■ Task directions:
List each line in which the string "part" appears.

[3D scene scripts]
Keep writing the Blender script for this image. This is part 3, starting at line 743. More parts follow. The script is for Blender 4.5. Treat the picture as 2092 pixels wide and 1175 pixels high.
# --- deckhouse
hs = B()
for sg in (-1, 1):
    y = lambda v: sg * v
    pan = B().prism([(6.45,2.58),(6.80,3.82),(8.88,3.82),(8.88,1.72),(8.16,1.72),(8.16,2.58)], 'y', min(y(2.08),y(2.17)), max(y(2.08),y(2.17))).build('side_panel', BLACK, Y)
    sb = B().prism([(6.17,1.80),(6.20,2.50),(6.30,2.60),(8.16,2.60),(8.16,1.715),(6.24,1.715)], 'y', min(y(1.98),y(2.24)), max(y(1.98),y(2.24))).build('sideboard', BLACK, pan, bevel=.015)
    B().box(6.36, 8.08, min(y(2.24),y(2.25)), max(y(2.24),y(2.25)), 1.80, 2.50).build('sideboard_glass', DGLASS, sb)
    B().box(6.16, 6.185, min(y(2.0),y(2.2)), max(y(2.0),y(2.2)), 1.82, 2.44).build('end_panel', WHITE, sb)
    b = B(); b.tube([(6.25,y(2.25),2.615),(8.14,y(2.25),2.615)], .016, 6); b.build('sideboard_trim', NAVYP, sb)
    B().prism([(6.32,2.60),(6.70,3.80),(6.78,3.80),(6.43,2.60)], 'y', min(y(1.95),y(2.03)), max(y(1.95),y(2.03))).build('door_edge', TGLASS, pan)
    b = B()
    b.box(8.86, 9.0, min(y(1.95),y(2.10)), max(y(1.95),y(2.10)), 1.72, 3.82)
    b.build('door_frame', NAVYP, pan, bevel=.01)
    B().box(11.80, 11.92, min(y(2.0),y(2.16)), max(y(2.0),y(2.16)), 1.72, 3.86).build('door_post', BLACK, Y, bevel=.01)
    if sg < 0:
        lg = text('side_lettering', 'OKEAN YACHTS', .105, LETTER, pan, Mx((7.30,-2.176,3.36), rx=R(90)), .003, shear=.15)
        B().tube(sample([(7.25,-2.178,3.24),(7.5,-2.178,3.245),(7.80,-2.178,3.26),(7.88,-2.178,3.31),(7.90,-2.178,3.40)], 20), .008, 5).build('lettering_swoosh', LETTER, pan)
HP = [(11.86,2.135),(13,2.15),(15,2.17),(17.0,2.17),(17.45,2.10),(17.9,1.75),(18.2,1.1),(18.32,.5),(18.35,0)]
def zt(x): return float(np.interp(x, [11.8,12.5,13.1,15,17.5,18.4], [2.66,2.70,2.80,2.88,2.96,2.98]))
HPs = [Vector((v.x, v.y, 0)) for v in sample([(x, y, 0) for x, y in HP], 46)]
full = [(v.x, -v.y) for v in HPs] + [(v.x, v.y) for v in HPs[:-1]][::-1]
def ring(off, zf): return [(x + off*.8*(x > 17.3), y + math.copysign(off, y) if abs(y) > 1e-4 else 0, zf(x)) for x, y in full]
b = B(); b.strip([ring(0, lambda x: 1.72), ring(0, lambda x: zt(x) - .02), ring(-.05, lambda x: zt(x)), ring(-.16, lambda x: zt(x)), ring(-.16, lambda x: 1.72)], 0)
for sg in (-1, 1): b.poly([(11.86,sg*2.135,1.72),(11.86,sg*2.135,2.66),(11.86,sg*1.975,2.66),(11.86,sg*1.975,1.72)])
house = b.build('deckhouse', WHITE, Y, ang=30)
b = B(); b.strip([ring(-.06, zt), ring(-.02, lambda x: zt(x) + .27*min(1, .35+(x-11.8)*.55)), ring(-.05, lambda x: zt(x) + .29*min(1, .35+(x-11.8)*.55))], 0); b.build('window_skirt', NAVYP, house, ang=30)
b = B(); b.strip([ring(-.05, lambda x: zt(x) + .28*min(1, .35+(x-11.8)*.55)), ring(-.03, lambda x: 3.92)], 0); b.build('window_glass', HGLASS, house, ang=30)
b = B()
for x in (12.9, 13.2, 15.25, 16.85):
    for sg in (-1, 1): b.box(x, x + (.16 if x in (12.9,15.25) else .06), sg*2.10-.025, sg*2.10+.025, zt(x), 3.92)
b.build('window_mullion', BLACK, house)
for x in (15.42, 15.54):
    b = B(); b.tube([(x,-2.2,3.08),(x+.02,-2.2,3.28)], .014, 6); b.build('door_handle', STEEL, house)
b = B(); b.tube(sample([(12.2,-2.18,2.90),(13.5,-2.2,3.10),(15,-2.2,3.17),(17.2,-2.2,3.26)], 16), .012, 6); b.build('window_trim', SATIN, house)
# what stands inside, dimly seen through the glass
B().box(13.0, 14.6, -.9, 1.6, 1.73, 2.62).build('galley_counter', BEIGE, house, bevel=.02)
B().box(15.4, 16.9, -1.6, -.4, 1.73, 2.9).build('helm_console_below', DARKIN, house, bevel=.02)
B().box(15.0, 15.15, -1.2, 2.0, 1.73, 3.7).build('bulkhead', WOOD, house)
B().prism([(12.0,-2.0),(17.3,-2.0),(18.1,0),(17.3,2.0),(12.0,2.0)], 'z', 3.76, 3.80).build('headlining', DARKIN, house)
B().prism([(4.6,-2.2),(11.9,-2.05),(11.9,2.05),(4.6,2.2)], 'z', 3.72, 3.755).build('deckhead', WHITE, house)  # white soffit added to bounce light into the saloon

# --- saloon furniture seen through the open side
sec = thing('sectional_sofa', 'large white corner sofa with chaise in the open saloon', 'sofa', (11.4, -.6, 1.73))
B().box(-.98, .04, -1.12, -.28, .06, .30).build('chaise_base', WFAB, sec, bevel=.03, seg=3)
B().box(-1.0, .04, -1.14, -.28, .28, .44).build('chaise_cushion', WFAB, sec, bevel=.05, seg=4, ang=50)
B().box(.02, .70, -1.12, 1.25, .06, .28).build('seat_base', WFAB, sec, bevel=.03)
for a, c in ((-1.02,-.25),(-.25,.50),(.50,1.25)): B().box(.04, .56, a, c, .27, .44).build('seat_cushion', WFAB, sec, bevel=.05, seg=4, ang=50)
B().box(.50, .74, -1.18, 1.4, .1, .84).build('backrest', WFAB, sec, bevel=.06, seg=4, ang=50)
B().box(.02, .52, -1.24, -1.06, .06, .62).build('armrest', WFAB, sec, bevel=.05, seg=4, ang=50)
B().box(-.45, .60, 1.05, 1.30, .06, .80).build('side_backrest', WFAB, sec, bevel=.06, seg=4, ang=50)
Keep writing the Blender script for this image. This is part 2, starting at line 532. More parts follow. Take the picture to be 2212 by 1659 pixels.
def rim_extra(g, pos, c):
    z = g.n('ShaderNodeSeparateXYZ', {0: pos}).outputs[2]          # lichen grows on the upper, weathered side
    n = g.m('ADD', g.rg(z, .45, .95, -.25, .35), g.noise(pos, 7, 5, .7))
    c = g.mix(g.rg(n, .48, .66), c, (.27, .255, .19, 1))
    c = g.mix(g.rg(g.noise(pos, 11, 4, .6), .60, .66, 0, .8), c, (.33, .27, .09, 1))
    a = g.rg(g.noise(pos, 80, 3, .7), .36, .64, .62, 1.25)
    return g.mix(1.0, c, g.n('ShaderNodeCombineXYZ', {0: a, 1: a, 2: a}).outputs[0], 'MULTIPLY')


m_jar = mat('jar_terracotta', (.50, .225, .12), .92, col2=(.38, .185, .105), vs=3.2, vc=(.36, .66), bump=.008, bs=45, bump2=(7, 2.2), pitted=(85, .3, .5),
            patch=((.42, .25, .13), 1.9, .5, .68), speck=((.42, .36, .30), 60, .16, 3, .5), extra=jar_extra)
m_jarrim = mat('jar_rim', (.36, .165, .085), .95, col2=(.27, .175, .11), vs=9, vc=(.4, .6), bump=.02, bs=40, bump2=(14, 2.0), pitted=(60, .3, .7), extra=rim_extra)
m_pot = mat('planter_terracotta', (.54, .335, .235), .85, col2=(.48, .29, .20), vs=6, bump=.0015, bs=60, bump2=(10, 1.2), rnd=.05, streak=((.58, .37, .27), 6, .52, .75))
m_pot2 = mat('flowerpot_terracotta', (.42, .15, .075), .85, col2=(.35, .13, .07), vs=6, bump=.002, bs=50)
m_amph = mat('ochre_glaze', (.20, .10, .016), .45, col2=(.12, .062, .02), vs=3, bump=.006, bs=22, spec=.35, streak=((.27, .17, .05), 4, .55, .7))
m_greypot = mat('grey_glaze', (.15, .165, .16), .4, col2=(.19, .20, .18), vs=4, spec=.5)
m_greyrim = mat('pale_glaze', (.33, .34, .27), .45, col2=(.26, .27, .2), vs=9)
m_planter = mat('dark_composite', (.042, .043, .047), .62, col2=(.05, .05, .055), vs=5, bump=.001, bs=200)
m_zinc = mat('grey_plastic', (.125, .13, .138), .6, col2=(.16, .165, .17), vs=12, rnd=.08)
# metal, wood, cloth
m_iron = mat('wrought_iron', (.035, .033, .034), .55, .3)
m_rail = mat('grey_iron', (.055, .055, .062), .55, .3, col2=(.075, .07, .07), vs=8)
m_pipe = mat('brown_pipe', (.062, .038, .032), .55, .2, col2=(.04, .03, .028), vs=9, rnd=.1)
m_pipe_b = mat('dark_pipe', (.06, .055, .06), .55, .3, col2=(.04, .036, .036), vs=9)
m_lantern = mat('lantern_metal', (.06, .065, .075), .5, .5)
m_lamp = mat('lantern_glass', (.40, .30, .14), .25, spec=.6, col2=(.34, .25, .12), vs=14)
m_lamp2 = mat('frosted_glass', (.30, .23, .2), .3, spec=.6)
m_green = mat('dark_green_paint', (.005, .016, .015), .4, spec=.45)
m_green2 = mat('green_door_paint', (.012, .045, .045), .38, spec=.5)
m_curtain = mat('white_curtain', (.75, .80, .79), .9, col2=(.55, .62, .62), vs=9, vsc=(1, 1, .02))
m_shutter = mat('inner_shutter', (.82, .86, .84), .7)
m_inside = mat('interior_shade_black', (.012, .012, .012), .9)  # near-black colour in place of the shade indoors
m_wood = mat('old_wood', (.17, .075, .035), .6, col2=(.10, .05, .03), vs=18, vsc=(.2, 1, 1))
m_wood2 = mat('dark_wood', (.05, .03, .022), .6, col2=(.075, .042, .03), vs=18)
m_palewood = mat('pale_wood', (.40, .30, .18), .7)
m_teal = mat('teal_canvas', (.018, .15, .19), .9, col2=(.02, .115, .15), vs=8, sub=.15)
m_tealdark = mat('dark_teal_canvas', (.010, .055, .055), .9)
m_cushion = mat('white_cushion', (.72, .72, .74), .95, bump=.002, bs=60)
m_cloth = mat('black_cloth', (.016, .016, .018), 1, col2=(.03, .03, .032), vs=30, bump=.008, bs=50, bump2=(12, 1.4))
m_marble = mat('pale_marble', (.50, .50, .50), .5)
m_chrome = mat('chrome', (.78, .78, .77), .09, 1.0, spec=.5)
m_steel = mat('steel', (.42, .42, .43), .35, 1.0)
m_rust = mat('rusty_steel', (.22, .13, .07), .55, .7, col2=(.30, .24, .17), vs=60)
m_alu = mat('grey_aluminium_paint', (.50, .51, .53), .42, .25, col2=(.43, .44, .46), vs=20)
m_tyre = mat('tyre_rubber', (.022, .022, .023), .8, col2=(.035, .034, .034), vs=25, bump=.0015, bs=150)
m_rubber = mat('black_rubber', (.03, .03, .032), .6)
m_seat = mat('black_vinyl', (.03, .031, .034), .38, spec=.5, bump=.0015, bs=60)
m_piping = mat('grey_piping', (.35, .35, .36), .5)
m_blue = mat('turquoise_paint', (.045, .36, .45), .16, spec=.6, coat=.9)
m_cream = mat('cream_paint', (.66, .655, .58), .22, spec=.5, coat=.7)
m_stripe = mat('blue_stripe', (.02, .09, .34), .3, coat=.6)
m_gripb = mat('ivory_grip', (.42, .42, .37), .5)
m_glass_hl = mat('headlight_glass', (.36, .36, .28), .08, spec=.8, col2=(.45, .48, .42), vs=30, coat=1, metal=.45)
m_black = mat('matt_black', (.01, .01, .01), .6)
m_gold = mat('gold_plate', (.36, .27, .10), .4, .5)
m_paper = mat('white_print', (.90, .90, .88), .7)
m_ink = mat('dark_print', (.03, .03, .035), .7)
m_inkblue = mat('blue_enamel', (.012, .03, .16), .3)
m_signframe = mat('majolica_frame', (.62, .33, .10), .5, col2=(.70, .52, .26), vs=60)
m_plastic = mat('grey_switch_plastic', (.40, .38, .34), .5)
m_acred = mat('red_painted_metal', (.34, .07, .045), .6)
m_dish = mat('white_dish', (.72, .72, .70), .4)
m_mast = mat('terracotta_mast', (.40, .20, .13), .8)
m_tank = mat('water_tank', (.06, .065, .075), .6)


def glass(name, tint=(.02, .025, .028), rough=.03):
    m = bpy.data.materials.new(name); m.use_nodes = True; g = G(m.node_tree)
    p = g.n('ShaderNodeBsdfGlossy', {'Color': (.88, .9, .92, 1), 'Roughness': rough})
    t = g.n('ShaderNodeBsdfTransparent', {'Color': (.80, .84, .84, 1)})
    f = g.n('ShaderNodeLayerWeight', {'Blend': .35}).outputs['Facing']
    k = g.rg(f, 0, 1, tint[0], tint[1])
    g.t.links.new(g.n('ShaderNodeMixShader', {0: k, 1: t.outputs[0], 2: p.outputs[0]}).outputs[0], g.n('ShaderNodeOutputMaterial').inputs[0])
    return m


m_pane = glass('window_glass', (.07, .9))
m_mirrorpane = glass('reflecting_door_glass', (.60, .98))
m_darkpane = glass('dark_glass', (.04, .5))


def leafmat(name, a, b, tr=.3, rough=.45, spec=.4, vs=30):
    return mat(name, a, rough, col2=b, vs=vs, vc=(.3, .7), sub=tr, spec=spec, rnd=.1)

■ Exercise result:
Keep writing the Blender script for this image. This is part 3, starting at line 743. More parts follow. The script is for Blender 4.5. Treat the picture as 2092 pixels wide and 1175 pixels high.
Keep writing the Blender script for this image. This is part 2, starting at line 532. More parts follow. Take the picture to be 2212 by 1659 pixels.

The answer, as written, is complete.